I’ve never liked or bought the rhetoric of “supporting the troops.” I support people in the military insofar as I support the well-being of all people as a general rule. I also acknowledge that many of the troops are only in the military because it was one of the few feasible career choices that they are ever presented with, poor people and people of color especially. I also feel for those soldiers who are against the war but have no way out. However, I feel absolutely no obligation to support the troops in their professional capacity of killing people and further extending american dominance and destruction. That’s why the “support the troops: bring them home!” slogan doesn’t really speak to me; because, no, I don’t really support the troops. I am concerned about them as individuals, especially the ones who recognize that this war is wrong in every way, and I hope that they get home safe and alive and don’t continue to be fodder for the american government’s illegal wars. But that’s as far as my support goes.
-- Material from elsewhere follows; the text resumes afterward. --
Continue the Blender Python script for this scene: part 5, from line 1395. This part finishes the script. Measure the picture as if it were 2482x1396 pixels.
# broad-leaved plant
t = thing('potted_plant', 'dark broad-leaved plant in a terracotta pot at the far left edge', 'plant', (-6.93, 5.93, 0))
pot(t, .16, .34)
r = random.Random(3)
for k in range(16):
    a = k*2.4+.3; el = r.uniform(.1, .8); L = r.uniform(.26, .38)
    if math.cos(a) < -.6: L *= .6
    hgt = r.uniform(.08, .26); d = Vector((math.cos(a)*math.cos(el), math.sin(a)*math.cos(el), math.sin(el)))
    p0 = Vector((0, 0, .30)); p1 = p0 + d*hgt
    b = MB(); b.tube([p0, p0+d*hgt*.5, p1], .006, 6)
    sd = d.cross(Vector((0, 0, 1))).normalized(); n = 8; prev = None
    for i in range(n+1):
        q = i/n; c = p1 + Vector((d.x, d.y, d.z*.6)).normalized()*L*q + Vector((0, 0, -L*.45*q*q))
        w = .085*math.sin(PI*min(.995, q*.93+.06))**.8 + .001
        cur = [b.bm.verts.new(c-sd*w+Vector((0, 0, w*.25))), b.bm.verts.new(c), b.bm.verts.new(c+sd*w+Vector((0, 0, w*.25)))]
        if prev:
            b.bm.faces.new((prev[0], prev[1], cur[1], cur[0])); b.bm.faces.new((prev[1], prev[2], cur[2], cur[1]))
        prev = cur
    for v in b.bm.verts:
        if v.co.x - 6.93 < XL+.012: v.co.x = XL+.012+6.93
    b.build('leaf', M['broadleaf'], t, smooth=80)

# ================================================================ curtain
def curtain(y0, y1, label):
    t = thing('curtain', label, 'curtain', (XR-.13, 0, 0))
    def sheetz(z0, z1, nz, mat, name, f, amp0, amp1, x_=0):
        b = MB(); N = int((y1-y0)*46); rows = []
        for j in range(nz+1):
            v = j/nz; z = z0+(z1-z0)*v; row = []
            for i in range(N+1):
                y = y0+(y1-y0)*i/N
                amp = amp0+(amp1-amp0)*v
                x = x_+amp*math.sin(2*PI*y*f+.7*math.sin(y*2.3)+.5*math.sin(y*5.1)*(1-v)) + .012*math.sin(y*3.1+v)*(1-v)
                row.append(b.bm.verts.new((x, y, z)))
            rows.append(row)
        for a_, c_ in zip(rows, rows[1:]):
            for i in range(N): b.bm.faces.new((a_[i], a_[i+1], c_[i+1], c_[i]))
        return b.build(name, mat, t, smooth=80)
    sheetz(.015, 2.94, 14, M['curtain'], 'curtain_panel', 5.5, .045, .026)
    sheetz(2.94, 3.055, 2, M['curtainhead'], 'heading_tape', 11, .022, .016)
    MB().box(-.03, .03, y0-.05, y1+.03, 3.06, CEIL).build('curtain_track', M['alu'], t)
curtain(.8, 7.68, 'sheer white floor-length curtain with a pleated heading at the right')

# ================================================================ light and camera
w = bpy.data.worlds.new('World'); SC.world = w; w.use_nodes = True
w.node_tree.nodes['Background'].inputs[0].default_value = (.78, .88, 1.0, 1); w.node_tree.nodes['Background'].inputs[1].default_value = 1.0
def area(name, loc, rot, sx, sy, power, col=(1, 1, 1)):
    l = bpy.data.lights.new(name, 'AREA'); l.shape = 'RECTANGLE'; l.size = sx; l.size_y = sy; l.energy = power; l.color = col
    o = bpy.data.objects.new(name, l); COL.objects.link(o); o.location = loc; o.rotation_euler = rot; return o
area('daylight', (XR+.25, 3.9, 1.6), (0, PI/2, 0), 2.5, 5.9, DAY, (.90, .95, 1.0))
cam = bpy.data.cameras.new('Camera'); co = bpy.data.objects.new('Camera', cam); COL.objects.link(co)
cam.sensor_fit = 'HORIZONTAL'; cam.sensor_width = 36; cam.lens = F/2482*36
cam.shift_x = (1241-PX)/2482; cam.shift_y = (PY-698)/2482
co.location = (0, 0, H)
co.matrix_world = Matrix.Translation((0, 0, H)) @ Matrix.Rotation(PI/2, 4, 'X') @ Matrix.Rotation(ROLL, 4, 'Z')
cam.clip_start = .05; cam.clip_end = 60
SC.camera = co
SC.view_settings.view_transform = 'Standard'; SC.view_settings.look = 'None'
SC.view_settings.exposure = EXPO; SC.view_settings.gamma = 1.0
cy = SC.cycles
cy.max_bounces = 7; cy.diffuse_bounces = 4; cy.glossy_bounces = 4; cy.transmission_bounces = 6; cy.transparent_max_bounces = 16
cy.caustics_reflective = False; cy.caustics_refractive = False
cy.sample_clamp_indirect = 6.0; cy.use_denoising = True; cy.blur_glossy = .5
Still, I can definitely go for “support the troops: bring them home” more than I can go for “support the troops, they’re working hard out there, so you’d better not talk bad about the war!” But here’s a better slogan: support the troops: listen to them. Because, according to a recent poll, the large majority of them think that they should get the hell out of Iraq, and soon.
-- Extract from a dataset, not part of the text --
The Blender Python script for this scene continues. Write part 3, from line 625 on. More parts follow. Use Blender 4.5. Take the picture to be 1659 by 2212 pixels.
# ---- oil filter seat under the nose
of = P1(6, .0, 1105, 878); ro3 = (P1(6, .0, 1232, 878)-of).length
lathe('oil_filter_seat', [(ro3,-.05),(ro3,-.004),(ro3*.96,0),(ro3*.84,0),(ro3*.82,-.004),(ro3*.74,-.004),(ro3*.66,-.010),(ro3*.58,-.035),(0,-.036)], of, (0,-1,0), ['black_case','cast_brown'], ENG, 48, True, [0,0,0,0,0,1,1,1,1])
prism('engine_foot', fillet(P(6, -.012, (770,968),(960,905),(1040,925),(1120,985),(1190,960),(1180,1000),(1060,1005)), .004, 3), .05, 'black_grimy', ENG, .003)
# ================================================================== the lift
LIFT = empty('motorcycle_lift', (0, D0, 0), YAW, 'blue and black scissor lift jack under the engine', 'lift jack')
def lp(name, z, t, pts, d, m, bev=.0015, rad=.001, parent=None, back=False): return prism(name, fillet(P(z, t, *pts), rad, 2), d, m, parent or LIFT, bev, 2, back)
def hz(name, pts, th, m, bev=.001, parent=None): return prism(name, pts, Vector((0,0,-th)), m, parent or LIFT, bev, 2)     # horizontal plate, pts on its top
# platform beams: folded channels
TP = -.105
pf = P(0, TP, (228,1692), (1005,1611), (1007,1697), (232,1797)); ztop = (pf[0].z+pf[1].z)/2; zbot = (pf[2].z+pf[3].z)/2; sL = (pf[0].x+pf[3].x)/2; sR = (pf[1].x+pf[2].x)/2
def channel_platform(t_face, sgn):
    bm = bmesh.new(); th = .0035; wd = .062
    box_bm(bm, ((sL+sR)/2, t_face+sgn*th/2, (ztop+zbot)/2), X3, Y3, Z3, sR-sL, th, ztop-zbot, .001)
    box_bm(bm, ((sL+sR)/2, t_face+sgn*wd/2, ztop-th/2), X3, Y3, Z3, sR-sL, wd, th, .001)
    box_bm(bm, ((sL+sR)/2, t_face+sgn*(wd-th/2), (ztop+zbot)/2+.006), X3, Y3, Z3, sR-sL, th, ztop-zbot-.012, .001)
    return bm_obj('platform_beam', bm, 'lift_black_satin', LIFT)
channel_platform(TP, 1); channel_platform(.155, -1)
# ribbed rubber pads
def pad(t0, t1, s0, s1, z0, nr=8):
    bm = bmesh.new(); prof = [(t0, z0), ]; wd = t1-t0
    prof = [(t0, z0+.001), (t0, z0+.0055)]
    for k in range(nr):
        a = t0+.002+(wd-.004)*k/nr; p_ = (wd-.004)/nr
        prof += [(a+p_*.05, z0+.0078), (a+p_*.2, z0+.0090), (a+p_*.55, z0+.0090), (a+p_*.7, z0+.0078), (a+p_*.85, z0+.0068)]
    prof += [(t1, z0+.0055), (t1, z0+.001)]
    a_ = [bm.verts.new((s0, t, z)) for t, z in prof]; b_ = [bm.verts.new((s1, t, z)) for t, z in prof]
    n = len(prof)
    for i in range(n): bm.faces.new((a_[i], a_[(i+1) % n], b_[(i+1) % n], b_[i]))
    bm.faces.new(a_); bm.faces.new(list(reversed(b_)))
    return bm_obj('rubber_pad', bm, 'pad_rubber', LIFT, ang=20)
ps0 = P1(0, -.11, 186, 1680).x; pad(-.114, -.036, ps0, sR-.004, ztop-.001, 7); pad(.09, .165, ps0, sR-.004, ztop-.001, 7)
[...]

Raising questions about Bush’s vow to keep troops in Iraq as long as they are needed, a Le Moyne College/Zogby poll showed 72 percent of U.S troops serving there think the United States should exit within the next year.
Nearly one in four said the troops should leave immediately.
One might hope that this would put and end to the whole Bush Co. line of “if you are against the war, then you must hate the soldiers!” I’m sure they won’t end that rhetoric, but hopefully now that stance will seem all the more ludicrious and hypocritical.